Retrobraccio e avambraccio formano un angolo di 90 gradi, avambraccio e mano di 180 gradi, le dita sono “incoppate” e la loro punta colpisce il tasto verticalmente. Braccio e mano portano a spasso le dita sulla tastiera senza svolgere alcun ruolo attivo nel movimento del tasto, che è maneggiato dalle sole dita. Con queste premesse si procede poi a rendere le dita indipendenti e tutte ugualmente abili, a studiare le scale, gli arpeggi, le note doppie, le ottave, gli accordi, l’esecuzione polifonica.
Tutto ciò è senza dubbio funzionale al meccanica del pianoforte classico, detto oggi fortepiano. Lo è solo in parte al pianoforte romantico, di meccanica più pesante, lo è in modo quasi insignificante per il pianoforte moderno, in cui la resistenza del tasto al tocco è ancora più alta. Far scendere il tasto significa oggi muovere un peso di circa 40 grammi. Una composizione di media durata e di media difficoltà comporta circa 10.000 note, cioè comporta lo spostamento di quattro quintali. Bastano per ciò le dita? Già Chopin aveva negato il concetto di indipendenza e uguaglianza delle dita e aveva affermato che nella produzione del suono avevano una funzione attiva, oltre alle dita, la mano e il braccio. E con ciò la tecnica classica diventava obsoleta.
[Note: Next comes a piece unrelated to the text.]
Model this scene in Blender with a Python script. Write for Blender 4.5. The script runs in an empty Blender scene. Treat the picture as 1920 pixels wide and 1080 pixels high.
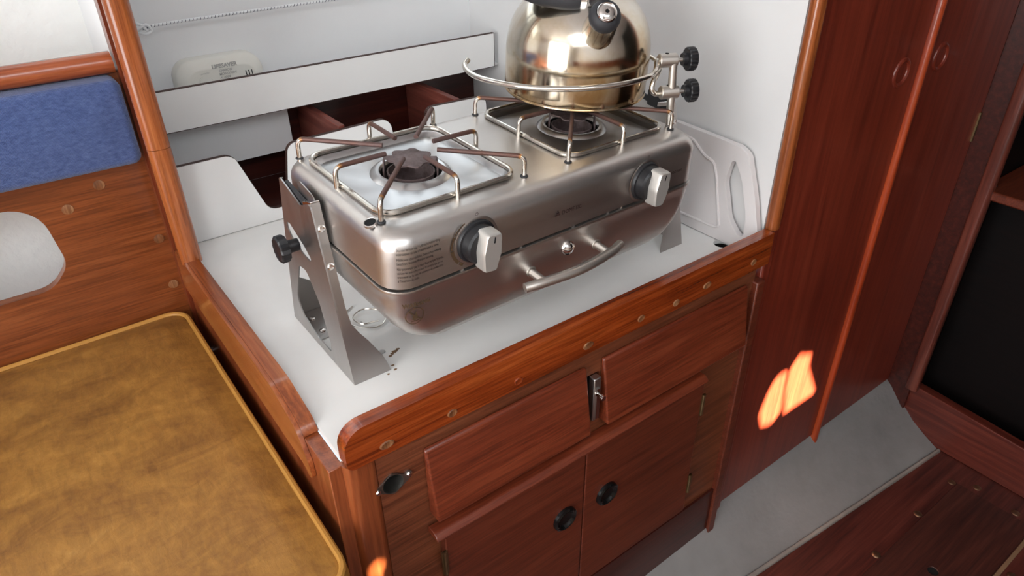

Sua maestà il dito era stato dunque spodestato: era diventato il terminale di un sistema in cui agivano come motori, oltre ai muscoli della mano e dell’avambraccio che muovono le dita, i muscoli del retrobraccio, della spalla e del busto. Ma la didattica tardò molto a prender atto di ciò e puntò al rafforzamento delle dita, lasciando che l’ampliamento della tecnica nel senso indicato da Chopin fosse opera individuale dell’esecutore, stimolato in ciò, si diceva, da esigenze espressive. Solo dalla fine dell’Ottocento ci si rese conto del fatto che la tecnica classica era un aspetto storico della tecnica e che non poteva bastare per l’addestramento dell’aspirante pianista. I nuovi criteri diedero origine a nuovi metodi. Ma i nuovi metodi, non meno dei vecchi, cercarono di basarsi su verità scientifiche, o ritenute tali, senza tener conto dell’età e della psicologia del discente.
Elena Bidoli dichiara invece che il suo metodo mira a fare “imparare il pianoforte dai 2 anni”. Il metodo Bidoli parte da un dato tradizionalissimo: le cinque note. Ma la collocazione della notazione sulla tastiera è resa molto più agevole da apprendere mediante i colori: ognuna delle sette note della scala di Do maggiore è colorata in modo diverso e riproduce un viso, bello tondo e pacioccone. Il bambino di due anni non riconosce dei segni ma dei personaggi e si affeziona subito a “signor Do” e al “signor Re”. Le note col loro colore vengono scritte sul pentagramma (la casa in cui abitano), i tasti sono a loro volta contraddistinti da bollini colorati, corrispondenti alle note, e colorate sono le unghie del bambino. Comincia così, fantasiosamente, il cammino dell’addestramento, che prosegue a un passetto alla volta senza mai forzare la tensione della mano e delle dita (nel legato non si oltrepassa l’intervallo di quinta) e anche senza nessuna istruzione sul come atteggiare e dita e mano.
La tenuta della mano, la cosiddetta “impostazione”, articolo di fede della didattica classica, non è più un punto di partenza e un cardine della tecnica, ma è un punto di arrivo. Si comincia con le note ribattute, che il più delle volte il bambino esegue istintivamente tenendo il dito disteso, non curvato e arrotondato, con un angolo di 90 gradi col palmo della mano e agendo con l’intero braccio, come se si zappasse. Può anche iniziare in un altro modo, s’intende, ma è importante che il bambino segua il suo istinto e che arrivi poi progressivamente a variare il tocco. Zappare nella tastiera significa in realtà capire l’importanza del peso del braccio e l’opportunità di cessare la spinta quando il tasto è stato colpito: che è il principio della tecnica postclassica.
Altra caratteristica del Metodo Bidoli è la spiegazione della teoria attraverso le fiabe, popolate da personaggi (Mozart in primis) e da animaletti parlanti, fiabe non raccontate ma recitate dall’insegnante, che si adopera a dare voce diversa ai diversi personaggi. Le lezioni sono sia individuali che collettive, ed è richiesta la presenza di un genitore.
Tutto ciò richiede molto impegno sia da parte dell’insegnante che dell’allievo e della sua famiglia. Ma non si tratta semplicemente di imparare a maneggiare un attrezzo: si tratta di vedere nella musica una funzione generale dell’educazione, della formazione della personalità che, ci dicono i pedagogisti di oggi, è in ebollizione già a due anni. Se si procede con questa finalità l’impegno non sarà gravoso e il risultato compenserà ampiamente il lavoro svolto.